Just Start Building Your Emergency Fund
Building and maintaining your emergency fund is one of the earlier actions you should take as you start building your wealth. It may not seem like it as emergency fund assets are usually invested conservatively, so it won’t be a large source of growth. However, it will be a cornerstone in your wealth strategy to protect your assets that are meant to grow, limit your need to go into debt, and give you peace of mind.
It should be noted that if you have a family, having proper life and health insurance should likely come before building your emergency fund, and of course having a will prepared by your attorney is critical. Additionally, paying down high interest debt is critical, as the interest charges on that debt will accumulate fast, so it is best to eliminate this source of wealth destruction. After these actions are complete though, just complete the task of building your emergency fund.
There are various approaches to designing an emergency fund.
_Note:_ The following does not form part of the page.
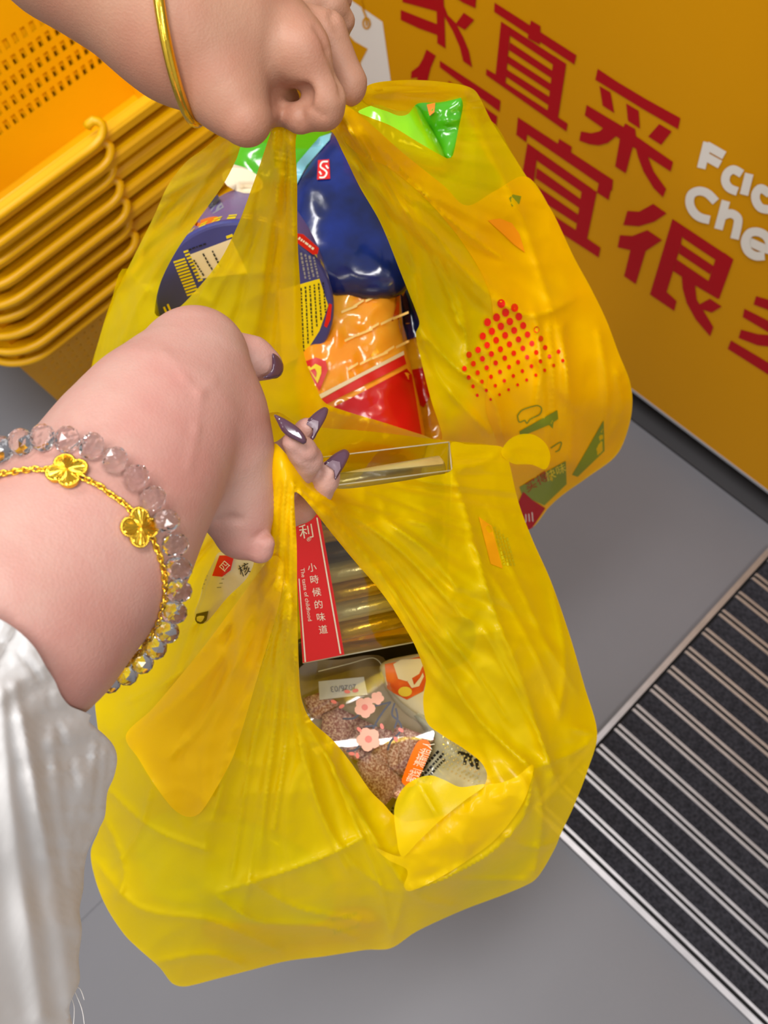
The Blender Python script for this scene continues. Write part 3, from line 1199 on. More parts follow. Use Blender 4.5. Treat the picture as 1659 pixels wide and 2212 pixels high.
f_h1 = [(636, 1064), (652, 1072), (676, 1100), (715, 1150), (760, 1205), (830, 1288), (890, 1382), (914, 1440), (920, 1470), (914, 1512), (922, 1560), (955, 1588), (1000, 1616), (1040, 1648), (1052, 1680),
        (1030, 1720), (960, 1760), (880, 1775), (852, 1762), (830, 1738), (800, 1708), (760, 1650), (720, 1600), (672, 1556), (652, 1512), (646, 1450), (642, 1300), (641, 1180)]
f_h2 = [(476, 1192), (520, 1206), (548, 1212), (532, 1250), (490, 1292), (446, 1344), (426, 1346), (420, 1326), (432, 1290), (440, 1258), (460, 1216)]


def f_ply(p):
    r = np.sqrt(((p - np.array(GF))**2).sum(1))
    a = np.exp(-(r / 230)**1.5)
    hole = spline(f_h1, 20)
    b = .55 * np.exp(-dist_line(p, hole, True) / 28)
    return np.clip(a + b + .25 * np.maximum(0, vnoise2(p / 120.0, 77)), 0, 1)


fb = empty('plastic_bag', tuple(P(750, 1750, .78)), 'front yellow plastic carrier bag of boxed sweets and packets, hooked on the fingers', 'bag')
sheet('front_panel', f_out, F_D, m_film, fb, holes=[f_h1, f_h2], step=6, ply=f_ply)
fb_out = [(566, 905), (600, 890), (640, 912), (700, 924), (800, 932), (900, 944), (968, 952), (1030, 958), (1088, 968)] + f_out[13:]
_b = spline(f_out[13:-1], 60, closed=False)
back_depth = Depth([(x, y, d + .005) for (x, y), d in zip(_b, F_D.base(_b))] + [(566, 905, .475), (640, 912, .51), (700, 924, .57), (800, 932, .65), (900, 944, .685), (968, 952, .695), (1030, 958, .68),
    (660, 1020, .67), (800, 1050, .72), (950, 1080, .735), (800, 1300, .77), (700, 1500, .79), (900, 1600, .81), (500, 1700, .81), (1050, 1300, .76), (1100, 1700, .81), (600, 1900, .86), (950, 1850, .85), (350, 1750, .79),
    (400, 1450, .71), (500, 1300, .67), (480, 1150, .63)])
sheet('back_panel', fb_out, back_depth, m_film, fb, step=12)
f_tab = [(272, 1588), (300, 1640), (332, 1692), (372, 1745), (402, 1764), (430, 1758), (462, 1712), (505, 1630), (560, 1450), (604, 1300), (612, 1220), (590, 1200), (520, 1290), (430, 1410), (330, 1530)]
sheet('folded_tab', f_tab, lambda p: F_D(p) - .0035, m_film, fb, step=9, ply=lambda p: np.full(len(p), .7))
f_col = [(812, 1832), (868, 1850), (905, 1815), (950, 1772), (1000, 1732), (1048, 1697), (1085, 1690), (1118, 1676), (1152, 1652), (1140, 1710), (1112, 1762), (1060, 1822), (960, 1890), (885, 1926), (872, 1915), (880, 1880), (840, 1858)]
sheet('turned_rim', f_col, lambda p: F_D(p) - .008 + crumple(45, .0018, 15)(p), m_film, fb, step=8, ply=lambda p: np.full(len(p), .2))
f_flap = [(868, 1850), (855, 1795), (852, 1745), (868, 1706), (895, 1684), (930, 1675), (960, 1685), (995, 1700), (1048, 1695), (1000, 1732), (950, 1773), (905, 1816)]
fl_c = crease([(903, 1690), (925, 1730), (950, 1772)], 12, .006)
sheet('rim_flap', f_flap, lambda p: F_D.base(p) - .019 + fl_c(p), m_film, fb, step=7, ply=lambda p: np.full(len(p), .1))
f_knot = [(1082, 975), (1100, 950), (1125, 938), (1155, 940), (1180, 960), (1189, 988), (1178, 1014), (1150, 1004), (1110, 1002), (1090, 990)]
k_c = [crease([(1085, 975), (1130, 965), (1185, 980)], 10, .006), crease([(1088, 978), (1130, 995), (1175, 1008)], 8, .005)]
sheet('corner_flap', f_knot, lambda p: F_D.base(p) - .004 + k_c[0](p) + k_c[1](p), m_film, fb, step=7)

# ------------------------------------------------------------------ rear bag
GR = (632, 225)
R_D = Depth([(600, 235, .46), (640, 270, .46), (740, 225, .462), (590, 300, .468), (640, 350, .482), (600, 500, .545), (640, 520, .545), (640, 760, .645), (500, 640, .63), (560, 850, .69), (480, 295, .50), (520, 310, .50),
             (400, 400, .60), (300, 530, .70), (200, 800, .82), (340, 690, .70), (300, 900, .78), (780, 300, .485), (820, 480, .56), (880, 600, .63), (900, 500, .585), (1000, 420, .63), (1010, 190, .64),
             (880, 178, .55), (800, 190, .49), (990, 290, .66), (965, 340, .62), (1110, 340, .73), (1190, 450, .76), (1275, 620, .80), (1365, 870, .88), (1140, 1150, 1.0), (1330, 985, .97), (1100, 700, .72),
             (1200, 800, .76), (1000, 800, .71), (905, 700, .67), (950, 940, .74), (700, 880, .70), (1100, 960, .80), (1220, 980, .86), (600, 1000, .76), (800, 1050, .86), (500, 1100, .86), (900, 1220, .97),
             (250, 1050, .90), (1050, 560, .68)], smooth=2e-5)
R_D.extra = [pleats(GR, 12, .0105, 200, 520, 41), pleats(GR, 27, .0035, 140, 300, 43), crumple(160, .004, 45), crumple(65, .0006, 48)]
for l, w, h in (
    ([(760, 250), (880, 420), (980, 560), (1060, 640)], 22, .012), ([(745, 260), (830, 420), (890, 560), (905, 690)], 12, .006), ([(1000, 200), (1060, 330), (1130, 480), (1200, 700)], 18, .007),
    ([(1060, 640), (1150, 680), (1250, 640)], 20, .010), ([(1200, 680), (1230, 850), (1230, 1020)], 16, .009), ([(1150, 650), (1170, 800), (1180, 1000), (1200, 1060)], 14, .006),
    ([(1290, 700), (1310, 850), (1290, 1000)], 14, .007), ([(905, 710), (980, 790), (1060, 850), (1090, 960)], 14, .009), ([(590, 270), (600, 500), (580, 700)], 10, .005), ([(625, 290), (635, 500), (640, 760)], 10, .005),
    ([(575, 320), (530, 480), (480, 620)], 10, .005), ([(500, 310), (420, 430), (330, 600), (250, 760)], 14, .006), ([(470, 310), (380, 400), (300, 560)], 12, .005), ([(700, 880), (820, 915), (950, 950)], 8, .005),
    ([(735, 280), (800, 420), (850, 540), (885, 640)], 6, .005), ([(750, 270), (840, 400), (930, 540), (1000, 720)], 8, .007), ([(770, 262), (880, 380), (1000, 500), (1090, 560)], 7, .005), ([(1000, 350), (940, 330), (860, 290)], 7, .004),
    ([(1160, 690), (1165, 800), (1150, 920)], 6, .004), ([(1185, 690), (1195, 820), (1190, 960)], 6, .004), ([(1215, 690), (1222, 820), (1215, 940)], 6, .004), ([(960, 560), (1000, 680), (1010, 800)], 9, .006),
    ([(905, 720), (960, 830), (1060, 940)], 8, .006), ([(1330, 790), (1340, 880), (1310, 960)], 8, .005), ([(560, 350), (500, 520), (420, 660)], 7, .004), ([(610, 420), (605, 620), (590, 820)], 7, .004),
    ([(800, 195), (880, 200), (1000, 205)], 8, .006), ([(790, 215), (850, 240), (880, 250)], 8, .006)):
    R_D.extra.append(crease(l, w, h * 1.35))
for i, (x0, x1) in enumerate(((588, 545), (597, 566), (606, 590), (616, 604), (624, 618), (633, 636))):
    R_D.extra.append(crease([(x0, 262), (x0 * .5 + x1 * .5, 360), (x1, 520)], 4.5, .0026 * (1 if i % 2 else -1)))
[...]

Typically you should have 3-6 months of living expenses saved, and if you have a family, have a couple months more than that. These assets should be liquid, FDIC insured, and you should view these assets as something you only touch for their intended purpose: emergencies.
One of the top reasons is to have some backup assets in the event of a sudden loss of income. A job loss can be devastating on a number of levels, and you will be happy to have this lifeline during this difficult time. This fund will allow you to keep supporting your family and avoid having to ask friends/family for money or reach into debt to pay living expenses. Also, it will allow you the time to find a new, strong job that you are qualified for, not just the first opportunity that comes along.
Paying living expenses in the event of a job loss is not the only reason to have an emergency fund though. Having this fund will also limit your need to go into debt as high, unexpected expenses inevitably occur in your lifetime. These could be health expenses, home repair or auto expenses, or a multitude of other surprises that occur as life happens.
For example, if your water heater breaks, it will on average cost you $1,500 to replace. If you don’t have an emergency fund, you will likely need to pay for this with a credit card. Also, since you don’t have the funds to pay this off, you will be paying very high interest charges on this purchase. If you have good credit, you will be paying about 19% interest on this charge, so over the course of one year, this cost of this water heater isn’t $1,500, it is $1,785 once interest is factored in. This is how the credit card doom loop starts, as you don’t have the funds to pay the initial expense, so you take on debt, now you don’t have the funds to pay the expense or the interest, and you sink further underwater. It’s impossible to predict what these inevitable expenses will be or when they will happen, but just assume they will occur by preparing now so you avoid this situation.
Another reason to have an emergency fund is to avoid interrupting the compounding of your investment portfolio. I wrote last week about how compounding is making your money work for you, not your working for your money. You should try very hard to avoid interrupting that powerful force, as even little interruptions will have long term implications on your wealth.
In last week’s example, we assumed a 40 year time horizon, a balanced investment strategy earning 5% per year, with contributions of $2,400 at the beginning of each year. At the end of this horizon with no interruptions, you have a balance of $304,414. If we assume in year 3 that we contribute $1,500 less than we otherwise would, our balance at the end of the 40 year horizon would shrink to $294,837. This is almost a $10,000 difference in account balance, showing how interrupting the compounding of your investment portfolio has huge long term consequences. If you could have tapped your emergency fund instead to pay this expense, you could have kept your compounding intact.

The task of building an emergency fund is easy to put off, as those funds could easily be used for more enjoyable things, and additionally the funds are allocated to a low interest bearing account, therefore not explicitly growing your wealth much. But you only need enough for an emergency, and in this case an ounce of prevention is worth a pound of cure. As much as we expect our life goals to go exactly to plan, we all know our paths in reality take many unexpected twists and turns, let your emergency fund make that ride smoother.